#### What is required:
Return the full listing exactly as it is written.

#### Records provided:
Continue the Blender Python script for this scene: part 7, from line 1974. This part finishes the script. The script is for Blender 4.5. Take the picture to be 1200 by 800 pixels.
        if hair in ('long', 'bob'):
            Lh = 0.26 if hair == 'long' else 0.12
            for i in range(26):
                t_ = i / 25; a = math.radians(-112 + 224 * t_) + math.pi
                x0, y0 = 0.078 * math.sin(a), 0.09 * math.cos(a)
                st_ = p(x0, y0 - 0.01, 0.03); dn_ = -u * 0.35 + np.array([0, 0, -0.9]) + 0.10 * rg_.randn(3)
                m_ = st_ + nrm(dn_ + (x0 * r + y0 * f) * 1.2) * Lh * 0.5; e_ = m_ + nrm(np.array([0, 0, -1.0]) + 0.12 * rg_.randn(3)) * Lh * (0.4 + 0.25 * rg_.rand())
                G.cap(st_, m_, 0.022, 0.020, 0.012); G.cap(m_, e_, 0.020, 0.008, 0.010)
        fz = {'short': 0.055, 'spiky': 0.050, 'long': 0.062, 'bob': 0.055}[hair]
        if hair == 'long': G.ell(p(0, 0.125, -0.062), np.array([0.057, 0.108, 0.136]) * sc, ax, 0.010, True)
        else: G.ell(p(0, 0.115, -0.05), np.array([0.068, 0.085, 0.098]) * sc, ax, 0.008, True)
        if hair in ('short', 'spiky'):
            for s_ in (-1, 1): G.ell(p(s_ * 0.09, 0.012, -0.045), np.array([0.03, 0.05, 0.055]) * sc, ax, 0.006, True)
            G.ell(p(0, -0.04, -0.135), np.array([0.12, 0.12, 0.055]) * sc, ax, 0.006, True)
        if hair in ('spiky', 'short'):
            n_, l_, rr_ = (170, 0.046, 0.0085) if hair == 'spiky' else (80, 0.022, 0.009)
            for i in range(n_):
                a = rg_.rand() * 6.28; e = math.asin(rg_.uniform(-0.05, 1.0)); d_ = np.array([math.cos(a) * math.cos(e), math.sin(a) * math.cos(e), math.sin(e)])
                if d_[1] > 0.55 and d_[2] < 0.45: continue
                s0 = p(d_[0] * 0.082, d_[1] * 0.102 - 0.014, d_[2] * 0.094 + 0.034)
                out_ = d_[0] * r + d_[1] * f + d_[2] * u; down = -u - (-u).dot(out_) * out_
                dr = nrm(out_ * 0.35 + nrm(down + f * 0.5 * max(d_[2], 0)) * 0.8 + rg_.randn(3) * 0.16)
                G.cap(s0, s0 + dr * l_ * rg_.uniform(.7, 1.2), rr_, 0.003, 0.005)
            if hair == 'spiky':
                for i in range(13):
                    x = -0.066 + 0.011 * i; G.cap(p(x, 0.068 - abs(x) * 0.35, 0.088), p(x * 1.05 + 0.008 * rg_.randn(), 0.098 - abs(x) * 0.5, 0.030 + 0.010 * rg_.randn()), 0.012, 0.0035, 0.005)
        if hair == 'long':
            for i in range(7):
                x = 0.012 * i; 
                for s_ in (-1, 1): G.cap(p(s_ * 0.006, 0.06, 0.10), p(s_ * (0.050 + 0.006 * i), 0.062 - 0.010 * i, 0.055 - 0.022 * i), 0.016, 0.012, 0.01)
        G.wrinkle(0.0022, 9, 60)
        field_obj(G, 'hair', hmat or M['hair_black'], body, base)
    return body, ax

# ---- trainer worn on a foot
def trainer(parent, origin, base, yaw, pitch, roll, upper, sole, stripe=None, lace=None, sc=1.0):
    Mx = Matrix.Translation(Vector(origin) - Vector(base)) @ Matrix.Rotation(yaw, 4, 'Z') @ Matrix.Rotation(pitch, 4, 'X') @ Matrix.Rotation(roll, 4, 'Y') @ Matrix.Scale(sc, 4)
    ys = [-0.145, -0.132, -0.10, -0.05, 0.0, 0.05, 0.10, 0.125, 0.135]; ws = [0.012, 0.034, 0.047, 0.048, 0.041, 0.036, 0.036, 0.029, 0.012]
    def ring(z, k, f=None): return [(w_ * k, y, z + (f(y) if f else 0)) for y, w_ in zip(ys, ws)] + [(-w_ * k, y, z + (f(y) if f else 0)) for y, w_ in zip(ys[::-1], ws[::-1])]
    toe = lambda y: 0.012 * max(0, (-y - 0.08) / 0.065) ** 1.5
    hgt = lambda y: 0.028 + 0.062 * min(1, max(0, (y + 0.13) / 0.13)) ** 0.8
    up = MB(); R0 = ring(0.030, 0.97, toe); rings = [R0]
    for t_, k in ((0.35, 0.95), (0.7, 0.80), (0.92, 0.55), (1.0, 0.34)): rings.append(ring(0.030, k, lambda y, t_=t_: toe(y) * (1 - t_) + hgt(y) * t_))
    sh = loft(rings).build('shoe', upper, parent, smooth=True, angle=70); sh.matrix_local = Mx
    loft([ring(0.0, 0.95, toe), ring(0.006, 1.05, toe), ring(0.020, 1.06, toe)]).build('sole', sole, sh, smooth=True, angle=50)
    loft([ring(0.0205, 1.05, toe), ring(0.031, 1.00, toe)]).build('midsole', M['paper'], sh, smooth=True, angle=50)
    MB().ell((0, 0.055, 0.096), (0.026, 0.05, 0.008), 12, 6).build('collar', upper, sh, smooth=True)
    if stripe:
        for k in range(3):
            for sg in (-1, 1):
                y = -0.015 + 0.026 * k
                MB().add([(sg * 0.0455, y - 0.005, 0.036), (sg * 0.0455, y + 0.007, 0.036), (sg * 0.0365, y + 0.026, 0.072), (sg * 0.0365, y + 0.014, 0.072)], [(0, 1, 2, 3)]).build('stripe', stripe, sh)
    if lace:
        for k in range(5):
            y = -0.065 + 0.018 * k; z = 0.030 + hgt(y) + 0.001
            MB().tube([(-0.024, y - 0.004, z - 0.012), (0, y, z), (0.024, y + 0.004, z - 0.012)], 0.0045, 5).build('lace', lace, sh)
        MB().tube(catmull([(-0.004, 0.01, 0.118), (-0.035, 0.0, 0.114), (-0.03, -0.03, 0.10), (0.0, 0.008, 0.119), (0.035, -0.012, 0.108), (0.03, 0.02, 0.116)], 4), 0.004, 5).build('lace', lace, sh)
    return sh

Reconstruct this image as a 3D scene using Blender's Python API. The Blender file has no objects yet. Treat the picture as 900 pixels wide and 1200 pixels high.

#### Task response:
Continue the Blender Python script for this scene: part 7, from line 1974. This part finishes the script. The script is for Blender 4.5. Take the picture to be 1200 by 800 pixels.
        if hair in ('long', 'bob'):
            Lh = 0.26 if hair == 'long' else 0.12
            for i in range(26):
                t_ = i / 25; a = math.radians(-112 + 224 * t_) + math.pi
                x0, y0 = 0.078 * math.sin(a), 0.09 * math.cos(a)
                st_ = p(x0, y0 - 0.01, 0.03); dn_ = -u * 0.35 + np.array([0, 0, -0.9]) + 0.10 * rg_.randn(3)
                m_ = st_ + nrm(dn_ + (x0 * r + y0 * f) * 1.2) * Lh * 0.5; e_ = m_ + nrm(np.array([0, 0, -1.0]) + 0.12 * rg_.randn(3)) * Lh * (0.4 + 0.25 * rg_.rand())
                G.cap(st_, m_, 0.022, 0.020, 0.012); G.cap(m_, e_, 0.020, 0.008, 0.010)
        fz = {'short': 0.055, 'spiky': 0.050, 'long': 0.062, 'bob': 0.055}[hair]
        if hair == 'long': G.ell(p(0, 0.125, -0.062), np.array([0.057, 0.108, 0.136]) * sc, ax, 0.010, True)
        else: G.ell(p(0, 0.115, -0.05), np.array([0.068, 0.085, 0.098]) * sc, ax, 0.008, True)
        if hair in ('short', 'spiky'):
            for s_ in (-1, 1): G.ell(p(s_ * 0.09, 0.012, -0.045), np.array([0.03, 0.05, 0.055]) * sc, ax, 0.006, True)
            G.ell(p(0, -0.04, -0.135), np.array([0.12, 0.12, 0.055]) * sc, ax, 0.006, True)
        if hair in ('spiky', 'short'):
            n_, l_, rr_ = (170, 0.046, 0.0085) if hair == 'spiky' else (80, 0.022, 0.009)
            for i in range(n_):
                a = rg_.rand() * 6.28; e = math.asin(rg_.uniform(-0.05, 1.0)); d_ = np.array([math.cos(a) * math.cos(e), math.sin(a) * math.cos(e), math.sin(e)])
                if d_[1] > 0.55 and d_[2] < 0.45: continue
                s0 = p(d_[0] * 0.082, d_[1] * 0.102 - 0.014, d_[2] * 0.094 + 0.034)
                out_ = d_[0] * r + d_[1] * f + d_[2] * u; down = -u - (-u).dot(out_) * out_
                dr = nrm(out_ * 0.35 + nrm(down + f * 0.5 * max(d_[2], 0)) * 0.8 + rg_.randn(3) * 0.16)
                G.cap(s0, s0 + dr * l_ * rg_.uniform(.7, 1.2), rr_, 0.003, 0.005)
            if hair == 'spiky':
                for i in range(13):
                    x = -0.066 + 0.011 * i; G.cap(p(x, 0.068 - abs(x) * 0.35, 0.088), p(x * 1.05 + 0.008 * rg_.randn(), 0.098 - abs(x) * 0.5, 0.030 + 0.010 * rg_.randn()), 0.012, 0.0035, 0.005)
        if hair == 'long':
            for i in range(7):
                x = 0.012 * i; 
                for s_ in (-1, 1): G.cap(p(s_ * 0.006, 0.06, 0.10), p(s_ * (0.050 + 0.006 * i), 0.062 - 0.010 * i, 0.055 - 0.022 * i), 0.016, 0.012, 0.01)
        G.wrinkle(0.0022, 9, 60)
        field_obj(G, 'hair', hmat or M['hair_black'], body, base)
    return body, ax

# ---- trainer worn on a foot
def trainer(parent, origin, base, yaw, pitch, roll, upper, sole, stripe=None, lace=None, sc=1.0):
    Mx = Matrix.Translation(Vector(origin) - Vector(base)) @ Matrix.Rotation(yaw, 4, 'Z') @ Matrix.Rotation(pitch, 4, 'X') @ Matrix.Rotation(roll, 4, 'Y') @ Matrix.Scale(sc, 4)
    ys = [-0.145, -0.132, -0.10, -0.05, 0.0, 0.05, 0.10, 0.125, 0.135]; ws = [0.012, 0.034, 0.047, 0.048, 0.041, 0.036, 0.036, 0.029, 0.012]
    def ring(z, k, f=None): return [(w_ * k, y, z + (f(y) if f else 0)) for y, w_ in zip(ys, ws)] + [(-w_ * k, y, z + (f(y) if f else 0)) for y, w_ in zip(ys[::-1], ws[::-1])]
    toe = lambda y: 0.012 * max(0, (-y - 0.08) / 0.065) ** 1.5
    hgt = lambda y: 0.028 + 0.062 * min(1, max(0, (y + 0.13) / 0.13)) ** 0.8
    up = MB(); R0 = ring(0.030, 0.97, toe); rings = [R0]
    for t_, k in ((0.35, 0.95), (0.7, 0.80), (0.92, 0.55), (1.0, 0.34)): rings.append(ring(0.030, k, lambda y, t_=t_: toe(y) * (1 - t_) + hgt(y) * t_))
    sh = loft(rings).build('shoe', upper, parent, smooth=True, angle=70); sh.matrix_local = Mx
    loft([ring(0.0, 0.95, toe), ring(0.006, 1.05, toe), ring(0.020, 1.06, toe)]).build('sole', sole, sh, smooth=True, angle=50)
    loft([ring(0.0205, 1.05, toe), ring(0.031, 1.00, toe)]).build('midsole', M['paper'], sh, smooth=True, angle=50)
    MB().ell((0, 0.055, 0.096), (0.026, 0.05, 0.008), 12, 6).build('collar', upper, sh, smooth=True)
    if stripe:
        for k in range(3):
            for sg in (-1, 1):
                y = -0.015 + 0.026 * k
                MB().add([(sg * 0.0455, y - 0.005, 0.036), (sg * 0.0455, y + 0.007, 0.036), (sg * 0.0365, y + 0.026, 0.072), (sg * 0.0365, y + 0.014, 0.072)], [(0, 1, 2, 3)]).build('stripe', stripe, sh)
    if lace:
        for k in range(5):
            y = -0.065 + 0.018 * k; z = 0.030 + hgt(y) + 0.001
            MB().tube([(-0.024, y - 0.004, z - 0.012), (0, y, z), (0.024, y + 0.004, z - 0.012)], 0.0045, 5).build('lace', lace, sh)
        MB().tube(catmull([(-0.004, 0.01, 0.118), (-0.035, 0.0, 0.114), (-0.03, -0.03, 0.10), (0.0, 0.008, 0.119), (0.035, -0.012, 0.108), (0.03, 0.02, 0.116)], 4), 0.004, 5).build('lace', lace, sh)
    return sh

Reconstruct this image as a 3D scene using Blender's Python API. The Blender file has no objects yet. Treat the picture as 900 pixels wide and 1200 pixels high.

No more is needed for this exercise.